SoaringStar, The Reader

Member Since

11/30/2016

Last Activity

5/3/2017 8:43 PM

EXP Points

36

Post Count

17

Storygame Count

0

Duel Stats

0 wins / 0 losses

Order

Marauder

Commendations

0

Hi, I'm Joy, a 16 year old girl. (On the internet...)

I love cats. (A very important fact about me.) I will never understand why so many people hate them. They are adorable, fluffy creatures with intellect and the ability to purr. (Enough said.)

I love to read too. I like High fantasy that engages one's mind, inspires one's soul and catches hold of one's heart. I don't mind violence or grim tales but I do like happy endings just as long as they steer clear of sappy angst, and don't pair up all the characters. (One does not need a lover to be happy)

I can be very grim and morbid and an absolute pessimist.

I love the idea of interactive fiction and I am so excited to be here where interactive fiction is a reality <3

... Yep, now you know me...

Recent Posts

Replying on 12/8/2016 1:51:24 AM

Oh! I'm sorry, this was all in jest-I mean I was joking. I thought since it was the lounge...
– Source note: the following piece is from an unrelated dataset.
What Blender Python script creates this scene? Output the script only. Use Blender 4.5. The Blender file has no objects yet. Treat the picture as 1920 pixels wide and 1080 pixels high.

Replying on 12/8/2016 1:24:23 AM

If, let us say, you start a new forum post and someone replies to it and you read it and you're like "Okay... I read it, but..." You don't really have an answer or know what to say back. Do you say "Cool" or "Great, I have read your reply to my post." or do you put the word liked in quotation marks like on Facebook or maybe even "---seen at (whatever time)" How does one reply? Or should you just not say anything? (I mean you have nothing to say.) Or am I the only one encountering this problem?

---My delima :(


Plotting the choices for a story on 12/8/2016 12:18:29 AM

Good to know. I am very relieved I can tell you.
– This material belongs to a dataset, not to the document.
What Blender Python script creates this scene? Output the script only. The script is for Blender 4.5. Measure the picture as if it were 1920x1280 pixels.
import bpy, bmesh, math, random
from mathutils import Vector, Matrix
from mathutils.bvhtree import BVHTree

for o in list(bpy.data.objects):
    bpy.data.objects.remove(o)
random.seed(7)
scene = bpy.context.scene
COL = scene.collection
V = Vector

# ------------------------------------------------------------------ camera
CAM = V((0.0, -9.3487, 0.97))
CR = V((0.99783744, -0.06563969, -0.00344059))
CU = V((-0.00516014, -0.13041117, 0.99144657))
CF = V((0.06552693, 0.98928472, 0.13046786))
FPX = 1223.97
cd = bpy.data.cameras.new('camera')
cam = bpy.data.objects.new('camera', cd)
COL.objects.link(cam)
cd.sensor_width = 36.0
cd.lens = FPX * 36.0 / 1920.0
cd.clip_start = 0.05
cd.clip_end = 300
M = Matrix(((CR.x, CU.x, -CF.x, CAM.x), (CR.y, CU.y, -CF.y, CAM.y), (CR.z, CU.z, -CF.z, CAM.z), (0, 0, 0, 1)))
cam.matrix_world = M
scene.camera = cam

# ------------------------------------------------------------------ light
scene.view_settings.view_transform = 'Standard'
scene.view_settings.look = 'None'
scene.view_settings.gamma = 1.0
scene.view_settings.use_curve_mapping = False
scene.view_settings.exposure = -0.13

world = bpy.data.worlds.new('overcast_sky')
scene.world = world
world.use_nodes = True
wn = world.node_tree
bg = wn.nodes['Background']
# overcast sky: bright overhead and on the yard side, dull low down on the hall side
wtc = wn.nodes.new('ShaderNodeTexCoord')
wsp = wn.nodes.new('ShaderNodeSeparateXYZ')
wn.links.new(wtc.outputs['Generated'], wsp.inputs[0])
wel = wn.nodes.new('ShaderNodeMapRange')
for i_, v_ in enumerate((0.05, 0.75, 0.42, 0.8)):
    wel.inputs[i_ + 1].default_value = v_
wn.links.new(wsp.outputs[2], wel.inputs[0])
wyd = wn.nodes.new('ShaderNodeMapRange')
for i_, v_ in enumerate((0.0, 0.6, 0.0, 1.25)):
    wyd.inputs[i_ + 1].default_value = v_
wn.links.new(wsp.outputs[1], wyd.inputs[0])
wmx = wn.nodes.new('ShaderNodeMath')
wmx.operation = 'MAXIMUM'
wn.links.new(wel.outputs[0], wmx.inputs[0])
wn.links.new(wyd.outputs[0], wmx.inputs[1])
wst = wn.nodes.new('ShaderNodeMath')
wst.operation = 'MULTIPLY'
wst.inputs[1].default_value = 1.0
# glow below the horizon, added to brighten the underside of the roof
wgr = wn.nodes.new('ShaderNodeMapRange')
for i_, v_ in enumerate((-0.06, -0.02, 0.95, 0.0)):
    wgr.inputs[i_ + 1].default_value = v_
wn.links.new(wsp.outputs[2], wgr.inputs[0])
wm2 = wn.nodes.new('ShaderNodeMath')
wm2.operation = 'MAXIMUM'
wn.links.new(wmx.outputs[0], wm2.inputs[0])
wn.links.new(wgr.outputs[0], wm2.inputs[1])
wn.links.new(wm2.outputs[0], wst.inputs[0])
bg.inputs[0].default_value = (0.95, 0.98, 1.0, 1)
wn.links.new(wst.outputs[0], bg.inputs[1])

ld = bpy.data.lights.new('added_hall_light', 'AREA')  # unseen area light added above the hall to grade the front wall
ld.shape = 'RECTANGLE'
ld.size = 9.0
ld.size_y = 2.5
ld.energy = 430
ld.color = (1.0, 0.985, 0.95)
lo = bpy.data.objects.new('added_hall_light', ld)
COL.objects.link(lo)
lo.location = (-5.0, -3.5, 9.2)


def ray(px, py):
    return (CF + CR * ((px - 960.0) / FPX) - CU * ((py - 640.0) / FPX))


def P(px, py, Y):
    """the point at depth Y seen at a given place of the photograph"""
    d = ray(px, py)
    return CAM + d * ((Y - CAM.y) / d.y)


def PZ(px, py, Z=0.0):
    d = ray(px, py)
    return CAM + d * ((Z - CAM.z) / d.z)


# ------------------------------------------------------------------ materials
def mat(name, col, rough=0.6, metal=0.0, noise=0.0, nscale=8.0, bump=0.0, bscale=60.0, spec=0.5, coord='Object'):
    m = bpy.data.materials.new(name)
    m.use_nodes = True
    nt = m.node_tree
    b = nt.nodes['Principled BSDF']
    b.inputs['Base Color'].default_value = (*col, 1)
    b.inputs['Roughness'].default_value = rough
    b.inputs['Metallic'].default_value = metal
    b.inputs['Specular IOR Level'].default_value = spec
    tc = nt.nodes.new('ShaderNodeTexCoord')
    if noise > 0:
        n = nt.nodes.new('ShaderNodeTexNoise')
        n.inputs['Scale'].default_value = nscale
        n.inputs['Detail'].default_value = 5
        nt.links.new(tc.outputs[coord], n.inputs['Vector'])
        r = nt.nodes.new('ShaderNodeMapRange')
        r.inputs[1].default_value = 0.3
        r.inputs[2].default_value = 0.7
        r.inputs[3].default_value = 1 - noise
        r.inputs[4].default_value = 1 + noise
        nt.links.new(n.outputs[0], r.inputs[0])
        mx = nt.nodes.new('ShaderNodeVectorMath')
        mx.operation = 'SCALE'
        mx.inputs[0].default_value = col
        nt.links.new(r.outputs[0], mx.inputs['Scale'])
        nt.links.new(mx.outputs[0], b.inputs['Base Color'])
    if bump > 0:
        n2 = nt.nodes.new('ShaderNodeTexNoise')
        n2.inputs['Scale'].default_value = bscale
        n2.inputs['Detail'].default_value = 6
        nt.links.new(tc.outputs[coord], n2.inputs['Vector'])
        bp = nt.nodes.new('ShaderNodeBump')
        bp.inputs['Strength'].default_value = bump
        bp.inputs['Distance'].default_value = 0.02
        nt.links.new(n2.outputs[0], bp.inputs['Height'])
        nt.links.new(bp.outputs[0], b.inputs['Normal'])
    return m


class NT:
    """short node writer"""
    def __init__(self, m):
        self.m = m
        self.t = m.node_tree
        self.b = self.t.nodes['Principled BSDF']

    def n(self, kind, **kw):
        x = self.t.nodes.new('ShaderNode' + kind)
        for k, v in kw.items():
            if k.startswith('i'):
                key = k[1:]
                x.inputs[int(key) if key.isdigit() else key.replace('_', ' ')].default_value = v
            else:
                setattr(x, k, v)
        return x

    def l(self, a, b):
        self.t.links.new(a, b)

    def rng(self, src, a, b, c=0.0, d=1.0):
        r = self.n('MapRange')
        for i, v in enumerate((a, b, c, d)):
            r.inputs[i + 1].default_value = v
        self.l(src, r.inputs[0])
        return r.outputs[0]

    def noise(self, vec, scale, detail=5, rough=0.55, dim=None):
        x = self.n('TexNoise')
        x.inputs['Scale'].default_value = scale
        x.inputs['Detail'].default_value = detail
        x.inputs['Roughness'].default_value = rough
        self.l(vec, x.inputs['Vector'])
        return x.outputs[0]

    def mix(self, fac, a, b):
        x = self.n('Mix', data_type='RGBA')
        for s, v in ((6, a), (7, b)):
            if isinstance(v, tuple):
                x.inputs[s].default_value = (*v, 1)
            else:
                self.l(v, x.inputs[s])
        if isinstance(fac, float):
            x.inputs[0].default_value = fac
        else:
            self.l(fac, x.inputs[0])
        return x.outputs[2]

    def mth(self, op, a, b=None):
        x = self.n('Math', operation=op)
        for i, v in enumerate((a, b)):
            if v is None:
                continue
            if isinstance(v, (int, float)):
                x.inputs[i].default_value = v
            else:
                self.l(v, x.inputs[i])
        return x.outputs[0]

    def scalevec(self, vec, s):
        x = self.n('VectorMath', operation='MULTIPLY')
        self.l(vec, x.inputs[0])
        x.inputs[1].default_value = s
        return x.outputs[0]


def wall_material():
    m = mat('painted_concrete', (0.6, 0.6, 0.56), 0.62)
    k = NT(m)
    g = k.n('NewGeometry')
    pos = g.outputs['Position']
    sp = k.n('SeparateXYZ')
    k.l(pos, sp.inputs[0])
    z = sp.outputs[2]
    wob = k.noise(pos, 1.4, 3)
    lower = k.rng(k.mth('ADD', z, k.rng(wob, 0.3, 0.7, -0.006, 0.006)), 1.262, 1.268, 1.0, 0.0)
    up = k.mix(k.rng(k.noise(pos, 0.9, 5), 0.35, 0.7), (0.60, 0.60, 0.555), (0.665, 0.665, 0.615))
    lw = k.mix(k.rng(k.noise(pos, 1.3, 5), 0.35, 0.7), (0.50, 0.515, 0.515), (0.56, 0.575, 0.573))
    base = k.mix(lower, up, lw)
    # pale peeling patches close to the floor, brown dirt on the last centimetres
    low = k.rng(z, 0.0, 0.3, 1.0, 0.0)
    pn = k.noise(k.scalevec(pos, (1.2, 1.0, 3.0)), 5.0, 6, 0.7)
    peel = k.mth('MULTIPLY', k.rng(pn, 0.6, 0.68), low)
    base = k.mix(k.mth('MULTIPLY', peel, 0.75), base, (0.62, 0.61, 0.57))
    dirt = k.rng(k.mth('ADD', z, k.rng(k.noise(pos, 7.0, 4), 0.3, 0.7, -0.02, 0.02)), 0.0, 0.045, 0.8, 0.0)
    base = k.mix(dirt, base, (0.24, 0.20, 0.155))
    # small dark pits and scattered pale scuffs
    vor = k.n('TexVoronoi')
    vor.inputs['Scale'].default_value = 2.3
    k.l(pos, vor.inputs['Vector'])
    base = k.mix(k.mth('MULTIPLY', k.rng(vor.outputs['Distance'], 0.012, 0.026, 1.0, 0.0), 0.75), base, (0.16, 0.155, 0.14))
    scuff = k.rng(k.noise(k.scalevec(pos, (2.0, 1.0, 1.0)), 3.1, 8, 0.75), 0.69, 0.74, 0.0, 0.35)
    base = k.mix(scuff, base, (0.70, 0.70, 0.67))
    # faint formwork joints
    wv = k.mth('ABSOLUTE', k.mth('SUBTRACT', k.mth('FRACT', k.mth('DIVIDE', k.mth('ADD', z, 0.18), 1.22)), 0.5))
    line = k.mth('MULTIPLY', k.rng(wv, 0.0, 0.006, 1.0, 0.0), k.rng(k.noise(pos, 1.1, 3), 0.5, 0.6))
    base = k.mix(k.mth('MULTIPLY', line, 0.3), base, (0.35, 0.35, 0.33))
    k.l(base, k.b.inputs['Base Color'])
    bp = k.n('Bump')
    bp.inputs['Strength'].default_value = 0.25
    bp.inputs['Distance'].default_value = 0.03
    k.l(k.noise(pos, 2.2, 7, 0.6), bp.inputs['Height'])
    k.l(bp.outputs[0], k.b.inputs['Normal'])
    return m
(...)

Plotting the choices for a story on 12/7/2016 11:54:28 PM

That makes me happy :), 'caz all I really want to do is write not plan. Urg, the planning out every little choice and branch and tiny change is killing me! So, good.


Plotting the choices for a story on 12/7/2016 11:48:13 PM

Oops, lol. I didn't check that.

Really? Almost all of the articles in the help section say something like, "Don't write without a plan! You shall regret! immensely! Regret!"


Plotting the choices for a story on 12/7/2016 11:39:35 PM

Okay, thanks for the advice. It is kind of hard to keep planing and planing when I just want to write but I'll try to write the skeleton well opposed to fast :)


Plotting the choices for a story on 12/7/2016 11:12:50 PM

The other day I started plotting the choices for my first storygame. It is a different one then I had originally planed (that one had no foreseeable end in sight and so I set about trying to think of something simpler).

It's about a boy who wants to fly, and his journey up a mountain to jump off and see if he grows wings.

Anyway, I started this two days ago and I'm just trying to get the most basic choice structure possible so I can start writing the meat of the story. But... the more I write to try to get to the end, the more choices it seems I need to get to the end and I can't seem to actually get to the end.

Does this ever happen to ya'll guys? And if it does what to you do so that you can actually start writing?


Big or Small Choices? on 12/6/2016 9:49:14 PM

I agree on the big choices. I feel a little cheated when I play through a second time and learn that I get the same two paragraph no matter which choice I picked. Or if I choose the opposite option and then am asked another question and just get roped into the option I didn't want.

(And it was a sock, as in you steal only one purple sock)


Big or Small Choices? on 12/6/2016 9:22:12 PM

As a reader do you enjoy it more if the writer lets you make small choices that don't really effect the story's major arcs along with big choices (small choices like, "Which do you steal from the elderly old grandma? The Green hat or the Purple Sock?" but no matter which you pick you still end up stealing something and the police chase after you?)

Or if the writer just gives you choices that change the ending (big choices like jump off the cliff or go home. If you jump off the cliff you fall screaming to your death and go splat on someone's poor sidewalk,  if you go home you sit by the fire in your house and enjoy a sweet cup of hot chocolate while snuggling with your favorite teddy bear)?

Or does the writer giving "small choices" count as being cheep and making the reader play their story opposed to giving several story lines following one character?? Just curious.